A mobilidade dos nossos conteúdos mentais passados permite-nos algo muito importante: a capacidade de superar esse passado. É precisamente esta dinâmica da consciência que molda as nossas memórias de acordo com a experiência acumulada que nos dá a oportunidade de nos reconciliarmos com o nosso passado, de o compreendermos de uma forma diferente, de integrarmos e interligarmos o que ficou por compreender. Em suma, podemos quebrar as amarras daquilo que ainda hoje nos prende e nos impede de avançar.

Abordámos o exemplo anterior da relação amorosa desfeita do ponto de vista da falta de fiabilidade das memórias, troçando um pouco delas pela sua falta de firmeza. Mas também o podemos ver a partir desta nova perspetiva. É esta falta de firmeza que permite à pessoa ultrapassar a rutura, compreender a relação passada a partir de uma nova perspetiva, e é precisamente isso que facilita o aparecimento de uma nova relação. Se essa relação passada foi bem compreendida, as relações futuras terão em conta essa aprendizagem. E para isso, nada melhor do que um bom estudo biográfico, como o descrito na obra de Luis Ammann, Autoliberação.

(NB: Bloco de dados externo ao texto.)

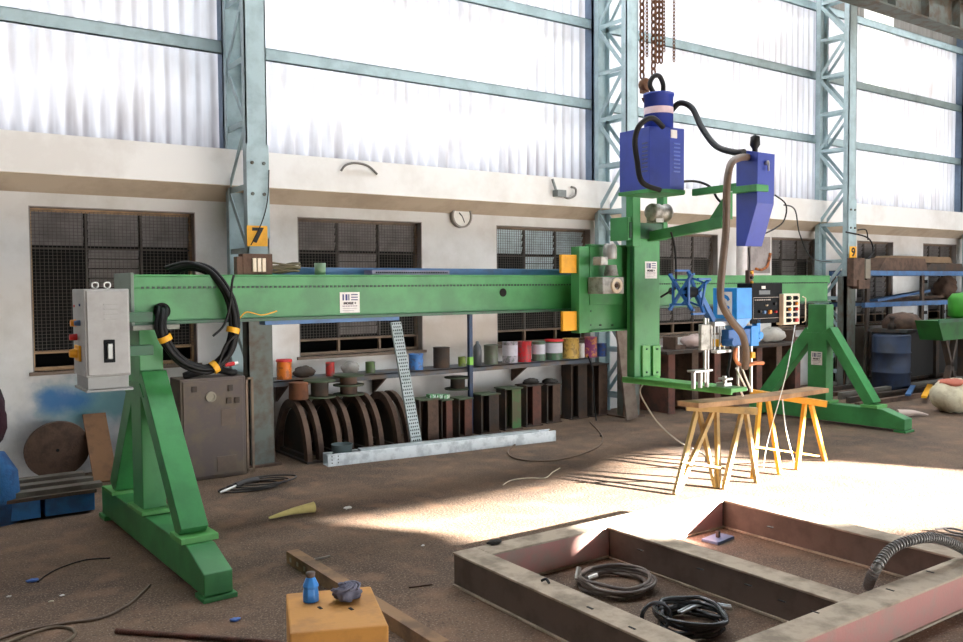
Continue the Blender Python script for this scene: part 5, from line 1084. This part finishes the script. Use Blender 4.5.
t = thing('floodlight', 'small grey lamp bracket with curled cable on the ledge left of column 8', 'lamp', (P(558, 193, 'y', 8.05).x, 8.035, P(558, 196, 'y', 8.05).z))
MB().beam((-.02, 0, .0), (-.1, 0, .2), .025, .025, side=(0, 1, 0)).bx(-.06, .08, -.05, .05, -.01, .07).build('lamp_body', mat('lamp_grey', (120, 126, 124), .5), t, .004)
MB().tube([(.08, 0, .0), (.15, 0, -.02), (.26, 0, .02), (.27, 0, .1), (.2, 0, .12)], .014).build('curled_cable', MATS['grey_wire'], t)
b = MB(); b.tube([P(868, 240, 'y', 7.9), P(866, 230, 'y', 7.9), P(858, 230, 'y', 7.7)], .01); b.tube([P(846, 232, 'y', 7.55), P(868, 238, 'y', 7.5), P(873, 252, 'y', 7.5), P(864, 262, 'y', 7.5), P(858, 262, 'y', 7.55)], .012)
tag(b.build('power_cable', BLACK), 'black cable looping beside the 9 sign on column 9', 'cable')
b = MB(); b.tube([P(269, 170, 'y', 7.57), P(267.5, 200, 'y', 7.56), P(262, 222, 'y', 7.55), P(251, 245, 'y', 7.55)], .005, n=6); tag(b.build('column_wire', BLACK), 'thin dark wire slanting down the face of column 7 past its sign', 'wire')
# ------------------------------------------------------------------ light
sun = bpy.data.objects.new('sun', bpy.data.lights.new('sun', 'SUN')); C.objects.link(sun)
sun.data.energy = 75; sun.data.angle = radians(.6); sun.data.color = (1, .96, .9)
sun.rotation_euler = SD.to_track_quat('-Z', 'Y').to_euler()
w = bpy.data.worlds.new('world'); bpy.context.scene.world = w; w.use_nodes = True
bg = w.node_tree.nodes['Background']; bg.inputs['Color'].default_value = (.86, .93, 1, 1); bg.inputs['Strength'].default_value = 4
sc = bpy.context.scene
sc.view_settings.view_transform = 'Standard'; sc.view_settings.look = 'None'; sc.view_settings.gamma = 1; sc.view_settings.exposure = 1.0
sc.view_settings.use_curve_mapping = False
sc.cycles.max_bounces = 8; sc.cycles.diffuse_bounces = 5; sc.cycles.glossy_bounces = 3; sc.cycles.transmission_bounces = 4
sc.cycles.use_denoising = True; sc.cycles.sample_clamp_indirect = 8
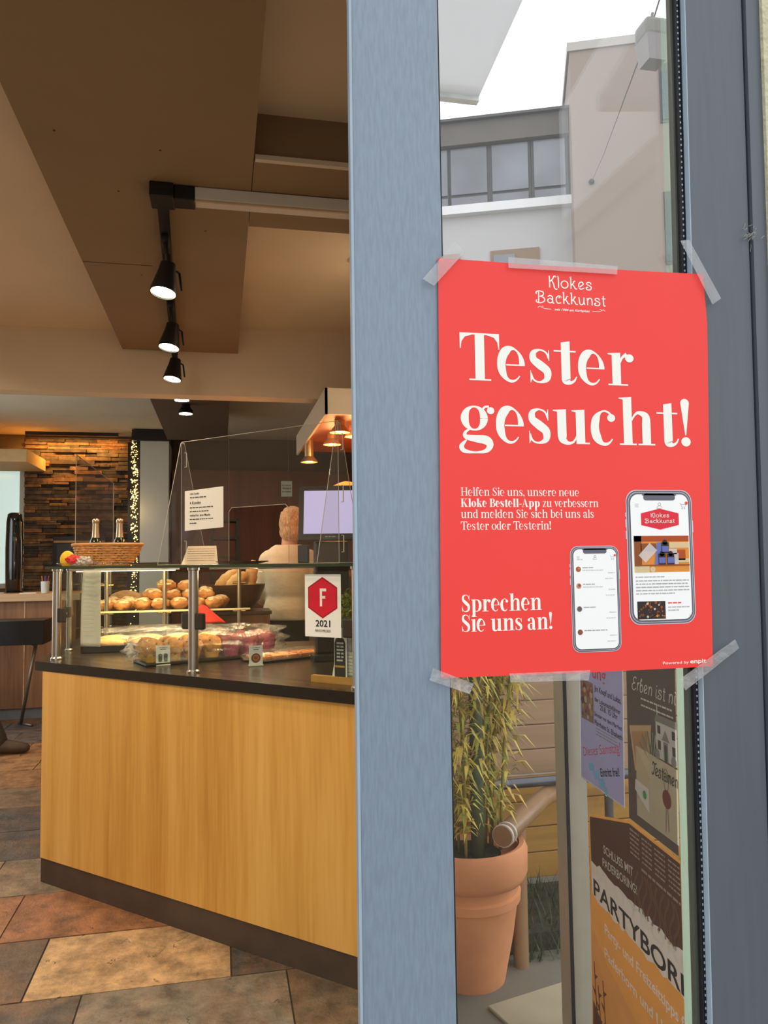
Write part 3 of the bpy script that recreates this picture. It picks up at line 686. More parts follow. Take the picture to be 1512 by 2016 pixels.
mb = MB(); sgbox(mb, -0.10, -0.002, -0.035, 1.25, -0.03, 0.03); mb.build('post', pmat('grey_post_paint', S(172, 165, 148), 0.5, var=0.04), screen)
mb = MB(); sgbox(mb, -0.004, 0.0, -0.035, 1.25, 0.024, 0.034); mb.build('seal', M_gasket, screen)

PR = Print(sg(0, 0, -0.0035), SGd, (0, 0, 1), SGn, 0.0004)
def mcol(name, rgb, rough=0.6, through=0.5, gain=1.45):
    """printed paper: light also passes through it"""
    m = pmat(name, tuple(min(.93, q * gain) for q in S(*rgb)), rough, var=0.03, scale=20); nt = m.node_tree; b = nt.nodes['Principled BSDF']; o = nt.nodes['Material Output']
    t = nt.nodes.new('ShaderNodeBsdfTranslucent'); nt.links.new(b.inputs['Base Color'].links[0].from_socket, t.inputs[0])
    mx = nt.nodes.new('ShaderNodeMixShader'); mx.inputs[0].default_value = through
    nt.links.new(b.outputs[0], mx.inputs[1]); nt.links.new(t.outputs[0], mx.inputs[2]); nt.links.new(mx.outputs[0], o.inputs[0]); return m
# lavender event poster
ev = thing('event_poster', 'lavender event notice with red Samstag line taped inside the glass screen', 'poster', PR.at(0.17, 0.75))
mb = MB(); PR.sheet(mb, [(0.026, 0.752), (0.325, 0.757), (0.345, 1.17), (0.046, 1.165)], 0.0004); mb.build('sheet', mcol('lavender_paper', (182, 180, 206), gain=1.05), ev)
mb = MB(); PR.stroke(mb, [(0.046, 1.16), (0.026, 0.755), (0.324, 0.759), (0.344, 1.165)], 0.006, 1); mb.build('border', mcol('white_border', (236, 234, 236)), ev)
mb = MB()
for t, u0, u1, v, h, a, mi in (('Jim Knopf und Lukas,', .148, .325, 1.018, .016, -.03, 0), ('der Lokomotivführer', .148, .318, .990, .013, -.03, 0), ('20.8. 15 Uhr', .185, .300, .972, .015, -.03, 0), ('Samstag vor dem Pfarrfest', .143, .325, .950, .011, -.02, 0), ('Pfarrheim St. Elisabeth', .143, .325, .926, .014, -.02, 0), ('Eintritt frei!', .176, .306, .794, .022, .27, 0)):
    p, w = sans(t, True); PR.text(mb, p, w, u0, v, u1, h / .73, 1, mi, a)
for k in range(3): PR.words(mb, .150, .29, .916 - k * .008, .003, 1, 1, k)
mb.build('black_text', [M_ink, M_grey], ev)
mb = MB(); p, w = sans('Dieses Samstag!', False); PR.text(mb, p, w, .052, .818, .325, .036, 1, 0, .27); mb.build('red_text', mcol('red_marker_line', (196, 96, 110)), ev); mb = MB()
p, w = sans('ung', True); PR.text(mb, p, w, .135, 1.052, .232, .05, 1, 0, .0); mb.build('red_title', mcol('red_marker', (196, 96, 110)), ev)
mb = MB(); rp_ = random.Random(5); PR.rect(mb, .046, .925, .138, 1.035, 1, 0)
for i in range(26):
    PR.disc(mb, rp_.uniform(.056, .128), rp_.uniform(.935, 1.025), rp_.uniform(.005, .011), 2 + i % 3, 1 + i % 4)
mb.build('colour_picture', [mcol('pic_a', (140, 116, 100)), mcol('pic_b', (170, 74, 74)), mcol('pic_c', (206, 184, 160)), mcol('pic_d', (96, 80, 66)), mcol('pic_e', (176, 152, 90))], ev)
mb = MB()
for i in range(7): PR.disc(mb, .10 + i * .018, .800 - i * .006 + (i % 2) * .012, .012, 1, 0)
mb.build('blue_mark', mcol('pale_blue_ink', (132, 186, 206)), ev)
# inheritance poster with the will in an envelope
er = thing('inheritance_poster', 'dark brown poster of a will envelope, house and banknotes, on the glass screen', 'poster', PR.at(0.47, 0.74))
mb = MB(); PR.sheet(mb, [(0.35, 0.742), (0.598, 0.742), (0.615, 1.20), (0.365, 1.20)], 0.0004); mb.build('sheet', mcol('brown_grey_print', (98, 88, 84)), er)
mb = MB(); p, w = line_of('Erben ist ni', deco, .06, shear=.18); PR.text(mb, p, w, .392, 1.062, .612, .021, 1)
PR.words(mb, .44, .60, 1.045, .004, 1, 0, 3); PR.words(mb, .44, .60, 1.030, .004, 1, 0, 4); mb.build('script_title', mcol('pale_script', (220, 212, 200)), er)
mb = MB(); PR.poly(mb, [(.370, .970), (.395, .868), (.47, .90), (.490, .995)], 1, 0); PR.poly(mb, [(.382, .958), (.402, .884), (.458, .908), (.474, .978)], 2, 1)
mb.build('banknote_picture', [mcol('note_paper', (206, 180, 140)), mcol('note_print', (180, 146, 110))], er)
mb = MB()
for i in range(9):
    a0 = math.radians(70 + i * 11); a1 = a0 + .10; PR.poly(mb, [(.49, .905), (.49 + .075 * math.cos(a0), .905 + .075 * math.sin(a0)), (.49 + .075 * math.cos(a1), .905 + .075 * math.sin(a1))], 3 if i % 2 else 2, i % 2)
mb.build('fan_picture', [mcol('fan_a', (170, 176, 150)), mcol('fan_b', (128, 136, 112))], er)
mb = MB(); PR.poly(mb, [(.515, .93), (.611, .93), (.613, 1.012), (.515, 1.012)], 4, 0); PR.poly(mb, [(.510, 1.010), (.614, 1.010), (.614, 1.026), (.520, 1.026)], 5, 1)
for u in (.524, .592): PR.rect(mb, u, .985, u + .014, 1.003, 5, 2); PR.rect(mb, u, .950, u + .014, .970, 5, 2)
PR.rect(mb, .551, .93, .572, .972, 5, 1); PR.poly(mb, [(.543, .974), (.580, .974), (.5615, .998)], 5, 1); PR.rect(mb, .556, .93, .567, .966, 6, 2)
PR.disc(mb, .520, .938, .012, 6, 1); PR.disc(mb, .598, .938, .012, 6, 1); PR.rect(mb, .523, 1.026, .527, 1.048, 5, 0)
mb.build('house_picture', [mcol('house_white', (214, 212, 204)), mcol('house_grey', (140, 140, 136)), mcol('house_dark', (84, 84, 84))], er)
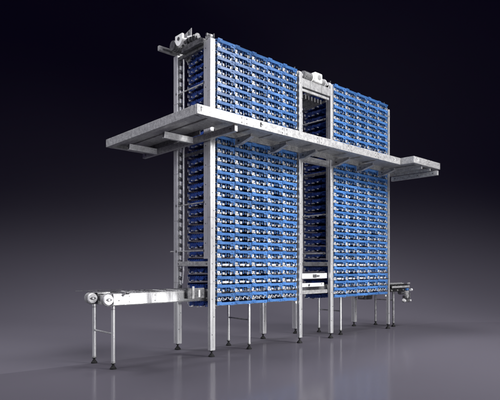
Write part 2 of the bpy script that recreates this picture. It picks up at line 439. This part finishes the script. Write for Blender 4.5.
# joists of the side wing, open C ends towards the left edge
for v in (.32, 1.40, ):
    b = mb(ALU); b.box(-.66, -.12, v, v+.012, 3.415+pz, 3.512+pz, .003)
    b.m(GALV); b.box(-.66, -.12, v+.0125, v+.07, 3.50+pz, 3.512+pz); b.box(-.66, -.12, v+.0125, v+.07, 3.415+pz, 3.427+pz)
    b.m(DARK); b.box(-.655, -.645, v+.0125, v+.068, 3.428+pz, 3.499+pz)  # dark plate across the open end stands in for the shade inside
    b.build('joist', None, PF)
# tapered cantilever brackets below the front walkway
for u in (.42, 1.22, 1.98, 2.95, 3.75, 4.55):
    b = mb(GALV)
    b.prism([(-.50, 3.475+pz), (-.50, 3.513+pz), (-.09, 3.513+pz), (-.09, 3.40+pz), (-.22, 3.40+pz)], 'x', u, u+.012)
    b.prism([(-.50, 3.463+pz), (-.50, 3.475+pz), (-.22, 3.40+pz), (-.09, 3.40+pz), (-.09, 3.388+pz), (-.225, 3.388+pz)], 'x', u-.03, u+.042)
    b.m(GREY); b.prism([(-.498, 3.476+pz), (-.498, 3.512+pz), (-.492, 3.512+pz), (-.492, 3.476+pz)], 'x', u-.03, u-.0005)
    b.m(DARK); b.cyl((u-.012, -.18, 3.455+pz), (u, -.18, 3.455+pz), .016, 8)
    b.build('bracket', None, PF)
for u in (4.75, 5.1):
    b = mb(GALV); b.box(u, u+.03, -1.0, -.15, 3.45+pz, 3.512+pz, .003); b.build('joist', None, PF)

# ------------------------------------------------------------------ conveyors
def stand(t, x, y0, y1, ztop, zcross, wleg=.055, tone=POST):
    for y in (y0, y1):
        p = mb(tone); p.cyl((0, 0, .09), (0, 0, ztop), wleg/2, 18); p.m(GREY); p.cyl((0, 0, .085), (0, 0, .11), wleg/2+.003, 18); p.m(DARK); p.cyl((0, 0, ztop-.05), (0, 0, ztop-.044), wleg/2+.004, 18)
        o = p.build('leg', None, t, (x, y, 0)); foot_mesh(.092, .046).build('levelling_foot', None, o)
    c = mb(GREY); c.cyl((x, y0+wleg/2, zcross), (x, y1-wleg/2, zcross), .013, 10); c.build('cross_bar', None, t)
    c = mb(GREY); c.box(x-.03, x+.03, y0, y1, ztop, ztop+.03, .003); c.build('cross_bar', None, t)

def strand(t, x0, x1, y0, y1, left_end=True, right_end=True, zt=1.045, zb=.895, name='side_frame'):
    """one narrow belt strand: two side plates, belt, rivets"""
    a0 = x0+(.16 if left_end else 0); a1 = x1-(.16 if right_end else 0)
    b = mb(STEEL)
    b.box(a0, a1, y0, y0+.008, zb, zt, .002); b.box(a0, a1, y1-.008, y1, zb, zt, .002)
    b.m(GREY); b.box(a0, a1, y0-.004, y0, zt-.012, zt-.006)
    x = a0+.25
    while x < a1-.05:
        b.m(GREY); b.cyl((x, y0-.006, (zt+zb)/2+.04), (x, y0, (zt+zb)/2+.04), .009, 8); b.cyl((x, y0-.006, (zt+zb)/2-.04), (x, y0, (zt+zb)/2-.04), .009, 8)
        x += .42
    b.build(name, None, t)
    b = mb(BELT); b.box(x0+.07, x1-.07, y0+.010, y1-.010, zt+.004, zt+.016); b.box(x0+.07, x1-.07, y0+.012, y1-.012, zb-.012, zb-.004)
    b.m(DARK); x = x0+.09
    while x < x1-.09: b.box(x, x+.012, y0+.010, y1-.010, zt+.0165, zt+.021); x += .05
    b.build('belt', None, t)

IN = thing('infeed_conveyor', 'twin strand belt conveyor on tubular legs leading into the near tower', 'conveyor', (0, 0, 0))
VN0, VN1, VF0, VF1 = .11, .16, .60, .68
strand(IN, -1.79, 1.30, VN0, VN1, True, False)
strand(IN, -1.79, 1.30, VF0, VF1, True, False)
for y0, y1 in ((VN0, VN1), (VF0, VF1)):
    p = mb(GREY); p.cyl((-1.71, y0-.002, .972), (-1.71, y1+.002, .972), .080, 32)
    p.m(DARK); p.cyl((-1.71, y0-.006, .972), (-1.71, y0-.002, .972), .068, 28)
    o = p.build('end_pulley', None, IN)
    p = mb(ALU); p.cyl((-1.71, y0-.034, .972), (-1.71, y0-.006, .972), .066, 32, .072)
    p.m(DARK); p.prism([(-1.760, .972), (-1.722, .994), (-1.698, .994), (-1.660, .972), (-1.698, .950), (-1.722, .950)], 'y', y0-.040, y0-.034)
    p.m(ALU); p.cyl((-1.71, y0-.046, .972), (-1.71, y0-.040, .972), .015, 12)
    p.build('bearing_cover', None, o)
    # wrap-around tail guard plate
    g = mb(STEEL); g.box(-1.63, -1.45, y0-.012, y0-.001, .90, 1.04, .003); g.m(DARK); g.cyl((-1.55, y0-.018, .955), (-1.55, y0-.012, .955), .01, 8)
    g.build('end_plate', None, IN)
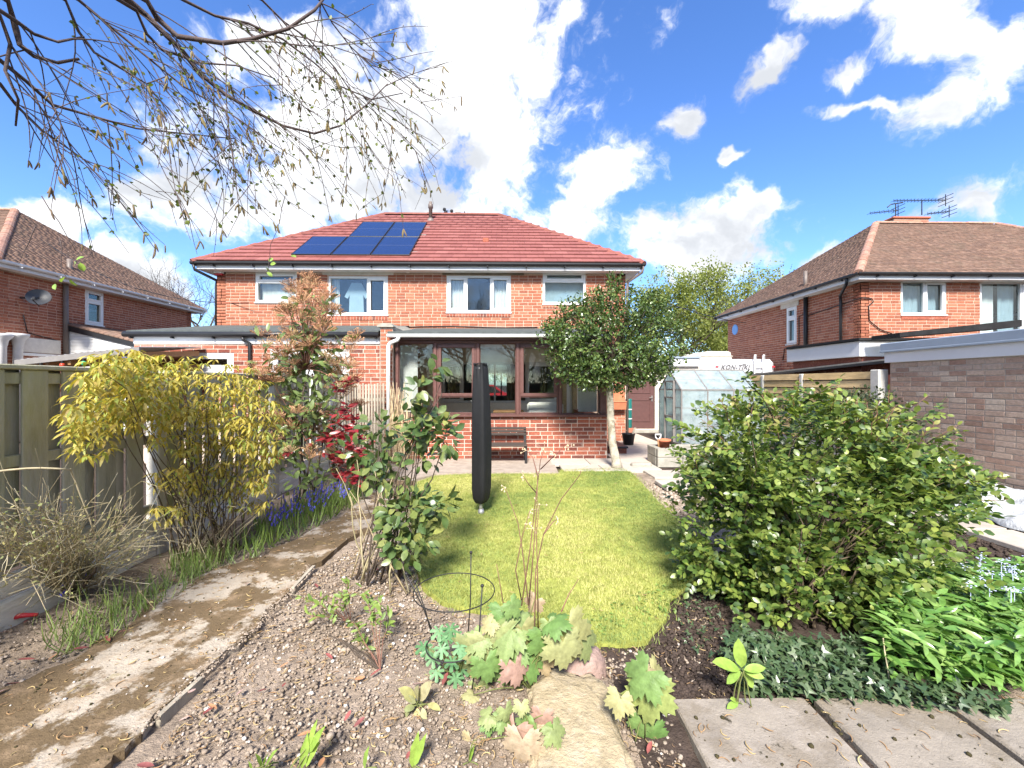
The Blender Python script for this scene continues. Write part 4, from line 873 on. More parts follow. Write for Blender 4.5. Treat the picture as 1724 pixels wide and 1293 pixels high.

Portanto, não é tão relevante a falta de fiabilidade das memórias, mas sim o facto de que essa inconstância é o que nos permite superar o nosso passado, reconciliarmo-nos com os nossos erros ou com o que nos fizeram, integrar conteúdos e libertarmo-nos de cargas passadas para avançar para o futuro de forma limpa e consciente. (Ver artigo: O que fazer com aqueles que nos magoaram).